I remember several tests showing, that increasing bandwidth by 10% brings 1-3% of performance.

Btw. bandwidth limitation wouldn't explain why Cypress's gaming performance scales well with GPU clock frequency, but not so well with the number of SIMDs :)
 
Btw. bandwidth limitation wouldn't explain why Cypress's gaming performance scales well with GPU clock frequency, but not so well with the number of SIMDs :)

Isn't that the whole idea behind the clock domain rumours for R9xx? if it's set-up limited, you could re-work it or make it run out-of-sync (at a higher frequency) and gain the benefits there simply through clocks without having your whole core running at 1.2Ghz.
 
I remember several tests showing, that increasing bandwidth by 10% brings 1-3% of performance.

With Cypress it's harder to test that way right? Because of the error detection they have going on or something?
 
Then it's hard to test bandwidth limitation on all GDDR5 boards?

What I'm referring to is this:
AnandTech said:
Should an error be found, the GDDR5 controller will request a retransmission of the faulty data burst, and it will keep doing this until the data burst finally goes through correctly. A retransmission request is also used to re-train the GDDR5 link (once again taking advantage of fast link re-training) to correct any potential link problems brought about by changing environmental conditions. Note that this does not involve changing the clock speed of the GDDR5 (i.e. it does not step down in speed); rather it’s merely reinitializing the link. If the errors are due the bus being outright unable to perfectly handle the requested clock speed, errors will continue to happen and be caught. Keep this in mind as it will be important when we get to overclocking.
http://www.anandtech.com/show/2841/12
 
It would make it difficult to test overclocking of memory certainly. You could test downclocking the memory theoretically, although I'm not sure whether that data would be useful when trying to determine bandwidth limitations.

Regards,
SB

This was what i was going to suggest as well. Say you downclock the memory to 4 ghz, stock clock of 4.8 ghz is 20% higher. Depending on the performance increase from 4ghz to 4.8 ghz we can determine whether it is B/W limited. Say the performance increases only by 5%, then it dosent have quite so much of an effect. But say it increases by 15%, then it certainly is B/W limited. Carsten, care to test? :smile:
 
Then it's hard to test bandwidth limitation on all GDDR5 boards?

What I'm referring to is this:

http://www.anandtech.com/show/2841/12

Couldn't you just do a testing on the 5850 and extrapolate some results from that? As far as I know, the 5850 has the same memory modules as the 5870, all of which are perfectly 1250Mhz (physical) capable.

I have done many benchmarks on my own 5850 and I figured that by overclocking the core by 38% and the memory by 25%, I got a solid 25% on average. Its max was a full 35% though, which should also account for something.

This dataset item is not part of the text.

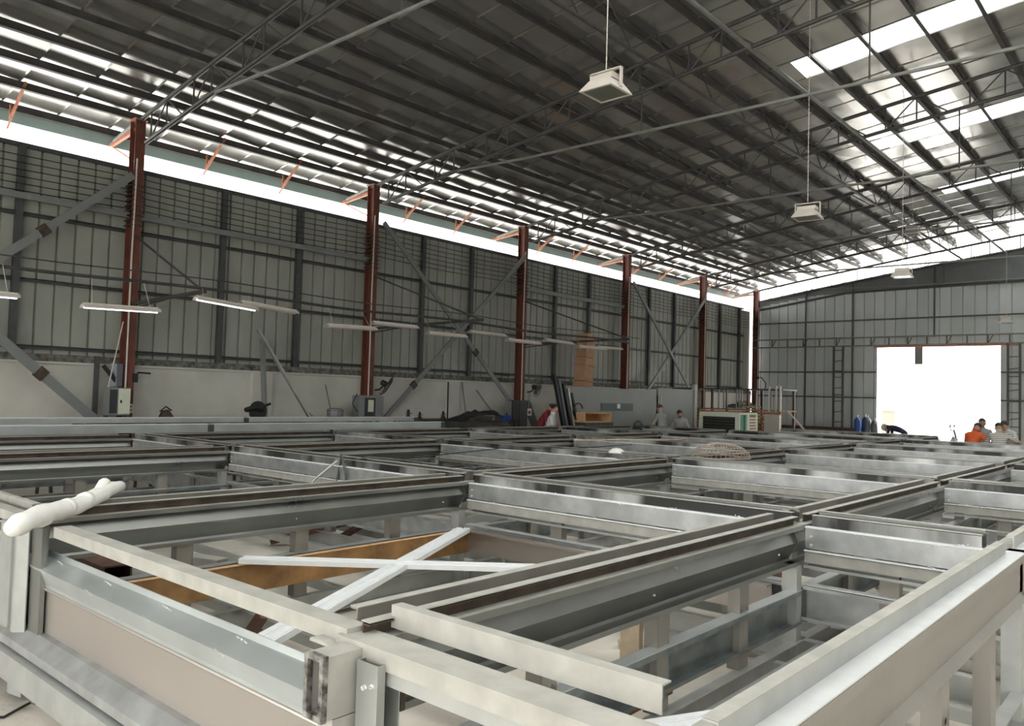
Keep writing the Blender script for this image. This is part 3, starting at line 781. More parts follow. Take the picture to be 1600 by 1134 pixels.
def fan(loc, lab, rz, blades=True, tilt=.5):
    t = thing('wall_fan', lab, 'fan', loc, rz)
    MB().tube([(0,0,-.1),(.12,.02,-.08),(.2,.04,.0)], .022, 8).build('arm', 'black', t)
    c = Vector((.26,.06,.06))
    h = MB().lathe([(.02,-.13),(.07,-.11),(.08,0),(.06,.05)], (0,0,0), 12, axis='X').build('motor', 'black', t, loc=c, rot=(0,tilt,0))
    g = bpy.data.objects.new('guard', None)
    mb = MB()
    for k in range(18):
        a = 2*math.pi*k/18; ca, sa = math.cos(a), math.sin(a)
        mb.tube([(.10,0.05*ca,.05*sa),(.11,.2*ca,.2*sa),(.06,.3*ca,.3*sa),(.0,.28*ca,.28*sa)], .004, 4)
    for rr, xx in ((.3,.06),(.2,.11),(.12,.11)):
        mb.tube([(xx, rr*math.cos(2*math.pi*k/24), rr*math.sin(2*math.pi*k/24)) for k in range(25)], .006, 4)
    mb.build('guard', 'fan_wire', t, loc=c, rot=(0,tilt,0))
    for k in range(3):
        a = 2*math.pi*k/3; mb = MB()
        vs = []
        for r_, wd in ((.05,.03),(.15,.08),(.25,.07)):
            for s in (-1,1):
                vs.append((.06+s*wd*.3, r_*math.cos(a)-s*wd*math.sin(a), r_*math.sin(a)+s*wd*math.cos(a)))
        mb.add(vs, [(0,1,3,2),(2,3,5,4)]); mb.build('blade', 'fan_wire', t, loc=c, rot=(0,tilt,0), fix=False)
    return t
t = thing('fan_mount', 'black fan bracket without fan on the first column', 'bracket', (-16.15, 6.98, 1.93))
MB().box(-.04,.04,-.04,.04,-.12,.06).build('clamp', 'black', t); MB().tube([(0,0,.0),(.02,.05,.08),(.05,.28,.07)], .02, 6).build('arm', 'black', t)
fan((-16.1, 13.03, 1.9), 'black wall fan on the right of the second column, tilted down', math.radians(55), tilt=.55)
fan((-16.1, 19.1, 1.98), 'black wall fan on the third column above the twin grey cabinets', math.radians(15), tilt=.1)
t = thing('meter_cabinet', 'open dark meter cabinet at the foot of the second column', 'cabinet', (-15.98, 12.75, 0))
MB().box(-.15,.12,-.4,.38,1.08,1.66).build('body', 'grey_paint', t); MB().box(.121,.126,-.22,.12,1.14,1.6).build('open_bay', 'box_dark', t); MB().box(.127,.14,-.12,.05,1.25,1.55).build('meter', 'cooler_cream', t)
MB().tube([(.1,-.45,1.7),(.12,-.6,1.45),(.1,-.42,1.25)], .012, 6).build('loop_handle', 'black', t)
for y in (-.3,.3): MB().box(-.05,.05,y-.02,y+.02,0,1.08).build('leg', 'girt', t)
t = thing('switch_cabinet', 'twin grey switch cabinet at the foot of the third column', 'cabinet', (-16.0, 18.5, 0))
for a, b in ((-.35,-.03),(.0,.35)): MB().box(-.12,.14,a,b,.75,1.62).build('door', 'box_dark' if a < -.1 else 'girt', t)
MB().box(-.15,.11,-.37,.37,.0,1.60).build('body', 'grey_paint', t)
t = thing('meter_box', 'small pale meter box on a pipe at the third column', 'box', (-15.9, 18.95, 1.15)); MB().box(-.04,.04,-.1,.1,0,.22).build('case', 'pipe_white', t); MB().box(.04,.045,-.05,.05,.06,.15).build('window', 'black', t)
MB().tube([(0,0,.2),(0,.02,.7)], .02, 6).build('pipe', 'truss_light', t)
def leaning(name, p, q, wd, th, m, lab, cat='board'):
    t = thing(name, lab, cat, p); MB().beam((0,0,0), Vector(q)-Vector(p), th, wd, upv=(1,0,0)).build('bar', m, t); return t
leaning('leaning_channel', (-15.65, 9.62, 1.075), (-16.38, 9.92, 2.9), .13, .06, 'grey_paint', 'grey steel channel leaning on the wall, left leg of the A shape', 'steel bar')
leaning('leaning_channel', (-15.55, 10.75, 1.075), (-16.30, 9.75, 3.1), .09, .05, 'galv', 'grey steel channel leaning on the wall, right leg of the A shape', 'steel bar')
leaning('leaning_board', (-15.7, 19.55, 0), (-16.3, 19.3, 1.6), .3, .02, 'panel_grey', 'grey board leaning beside the third column', 'board')
leaning('leaning_bar', (-15.9, 16.2, 1.075), (-16.4, 16.5, 2.1), .025, .025, 'grey_paint', 'thin bar leaning upright against the white wall', 'rod')
leaning('leaning_bar', (-15.9, 17.5, 1.075), (-16.4, 17.1, 1.9), .03, .03, 'grey_paint', 'thin bar leaning to the left against the white wall', 'rod')
leaning('leaning_bar', (-15.98, 11.66, 1.075), (-16.4, 11.72, 1.9), .022, .022, 'grey_paint', 'thin rod standing at the wall left of the second column', 'rod')
leaning('conduit_post', (-16.4, 15.95, 0), (-16.42, 15.95, 2.1), .03, .03, 'black', 'thin black conduit standing on the white wall inside the cross', 'pipe')
def workbench(x, y0, y1, lab):
    t = thing('workbench', lab, 'workbench', (x, (y0+y1)/2, 0)); L_ = (y1-y0)/2
    MB().box(-.35,.35,-L_,L_,1.02,1.07).build('top', 'rust_dark', t)
    for sx in (-.3,.3):
        for sy in (-L_+.1, L_-.1): MB().box(sx-.03,sx+.03,sy-.03,sy+.03,0,1.02).build('leg', 'girt', t)
workbench(-15.75, 6.0, 11.8, 'long dark workbench along the left wall before the A shaped bars')
workbench(-15.75, 13.6, 17.9, 'long dark workbench along the left wall under the first cross')
t = thing('bench_vise', 'dark bench vise on the workbench right of the first column', 'vise', (-15.55, 7.35, 1.07))
MB().box(-.1,.1,-.1,.1,0,.05).build('base', 'black', t)
mb = MB(); mb.add([(-.06,-.13,.05),(.06,-.13,.05),(.06,.16,.05),(-.06,.16,.05),(-.05,-.06,.2),(.05,-.06,.2),(.05,.04,.22),(-.05,.04,.22)], [(3,2,1,0),(4,5,6,7),(0,1,5,4),(1,2,6,5),(2,3,7,6),(3,0,4,7)]); mb.build('jaw', 'rust_dark', t)
MB().tube([(0,-.12,.18),(0,.0,.28),(0,.12,.2)], .015, 6).build('handle', 'black', t)
t = thing('cut_off_saw', 'black cut off saw on the workbench inside the A shaped bars', 'saw', (-15.5, 9.35, 1.07))
MB().box(-.2,.2,-.3,.3,0,.05).build('base', 'black', t)
mb = MB(); mb.lathe([(.0,-.03),(.2,-.03),(.22,0),(.2,.03),(0,.03)], (0,.0,.2), 16, axis='X'); mb.build('blade_guard', 'black', t)
MB().tube([(0,-.3,.22),(0,-.05,.27),(0,.1,.25)], [.05,.08,.09], 8).build('motor', 'black', t); MB().tube([(0,.05,.28),(0,.3,.36)], .03, 6).build('handle', 'black', t)
t = thing('drum', 'grey round topped bin on the bench left of the second column', 'bin', (-15.8, 11.6, 1.07)); MB().lathe([(.19,0),(.2,.15),(.19,.24),(.1,.27)], n=16).build('body', 'grey_paint', t); MB().lathe([(.205,.2),(.205,.215)], n=16).build('rim', 'girt', t)
for k, (y, s) in enumerate(((10.75,.8),(13.75,1.3),(14.15,1.0),(15.0,1.1),(17.6,.9))):
    t = thing('hand_tool', 'small dark grinder standing on the wall workbench, %s from the camera' % ORD(k), 'tool', (-15.6, y, 1.07))
    MB().lathe([(.06*s,0),(.06*s,.05*s),(.03*s,.08*s),(.035*s,.16*s),(.01*s,.2*s)], n=10).build('motor', 'black', t); MB().beam((0,-.08*s,.1*s),(0,.1*s,.12*s), .02,.02).build('handle', 'grey_cyl', t)
t = thing('tarpaulin_pile', 'black and blue tarpaulin heap behind the frames left of the twin cabinets', 'tarpaulin', (-14.6, 15.4, 0))
MB().box(-.4,.4,-.9,.9,.0,1.05).build('crate_below', 'girt', t)
mb = MB(); nx, nyy = 7, 14
vs = []
for a in range(nx):
    for b in range(nyy):
        x = -.45+.9*a/(nx-1); y = -.9+1.8*b/(nyy-1); e = (1-(2*a/(nx-1)-1)**2)*(1-(2*b/(nyy-1)-1)**4)
        vs.append((x, y, 1.06+.3*e*random.uniform(.5,1.1)))
mb.add(vs, [(a*nyy+b, a*nyy+b+1, (a+1)*nyy+b+1, (a+1)*nyy+b) for a in range(nx-1) for b in range(nyy-1)]); mb.build('sheet', 'black', t, fix=False)
MB().box(.2,.42,.45,.75,1.06,1.22).build('blue_fold', 'blue_cyl', t); MB().box(.25,.44,-.15,.1,1.1,1.22).build('pale_fold', 'pipe_white', t)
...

Results can be found here.
 
This was what i was going to suggest as well. Say you downclock the memory to 4 ghz, stock clock of 4.8 ghz is 20% higher. Depending on the performance increase from 4ghz to 4.8 ghz we can determine whether it is B/W limited. Say the performance increases only by 5%, then it dosent have quite so much of an effect. But say it increases by 15%, then it certainly is B/W limited. Carsten, care to test? :smile:

But wouldn't 15% only prove that it would be limited at less than 4.8GHz? 5% would disprove a limitation, though.
 

Maybe running in lower resoultions would show bigger difference. 1920*1200 with maxed setings in Far Cry2, Crysis Warhead and Stalker: CoP could be quite shader limited. And there the extra memory bandwith should not help. Maybe those games are clearly within fillrate and texture bandwith limits with just double digit fps.
.
It could be better to test it the other way with those games. Downclock the memory to something like 3 GHz and then increase the frequency.